--- Begin DATA EXTRACT ---

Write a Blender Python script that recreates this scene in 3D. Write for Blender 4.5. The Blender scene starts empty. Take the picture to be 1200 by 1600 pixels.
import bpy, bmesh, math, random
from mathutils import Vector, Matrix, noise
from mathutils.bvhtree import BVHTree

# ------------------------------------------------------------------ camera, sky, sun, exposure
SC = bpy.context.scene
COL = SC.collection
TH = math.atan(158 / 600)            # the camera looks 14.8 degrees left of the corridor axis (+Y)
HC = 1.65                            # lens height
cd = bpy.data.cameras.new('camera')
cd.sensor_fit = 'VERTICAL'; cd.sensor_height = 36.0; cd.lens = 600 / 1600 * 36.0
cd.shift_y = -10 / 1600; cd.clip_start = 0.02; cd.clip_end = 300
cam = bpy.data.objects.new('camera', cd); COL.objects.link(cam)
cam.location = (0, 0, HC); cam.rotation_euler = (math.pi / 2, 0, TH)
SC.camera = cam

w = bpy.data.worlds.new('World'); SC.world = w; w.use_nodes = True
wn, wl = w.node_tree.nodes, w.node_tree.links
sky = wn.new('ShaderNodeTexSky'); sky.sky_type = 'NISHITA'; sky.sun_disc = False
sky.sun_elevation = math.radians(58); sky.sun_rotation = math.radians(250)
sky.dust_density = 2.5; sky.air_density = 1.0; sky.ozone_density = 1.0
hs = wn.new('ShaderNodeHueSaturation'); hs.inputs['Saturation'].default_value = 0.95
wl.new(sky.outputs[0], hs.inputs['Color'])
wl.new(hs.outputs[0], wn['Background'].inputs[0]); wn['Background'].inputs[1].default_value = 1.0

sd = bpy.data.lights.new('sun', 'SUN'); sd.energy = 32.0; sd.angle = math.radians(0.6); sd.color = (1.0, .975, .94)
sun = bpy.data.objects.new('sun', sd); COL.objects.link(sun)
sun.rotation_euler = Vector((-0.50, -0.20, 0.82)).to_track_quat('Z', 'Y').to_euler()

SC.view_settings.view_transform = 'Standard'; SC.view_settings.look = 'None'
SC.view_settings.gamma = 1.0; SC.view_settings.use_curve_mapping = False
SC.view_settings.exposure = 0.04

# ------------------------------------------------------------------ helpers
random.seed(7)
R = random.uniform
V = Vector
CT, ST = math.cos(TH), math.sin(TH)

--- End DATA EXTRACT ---

TASK OBJECTIVE: Please write out the material word for word from its first line through the line holding "from mathutils.bvhtree import BVHTree", including both, and no line past it.

FINAL RESULT:
Write a Blender Python script that recreates this scene in 3D. Write for Blender 4.5. The Blender scene starts empty. Take the picture to be 1200 by 1600 pixels.
import bpy, bmesh, math, random
from mathutils import Vector, Matrix, noise
from mathutils.bvhtree import BVHTree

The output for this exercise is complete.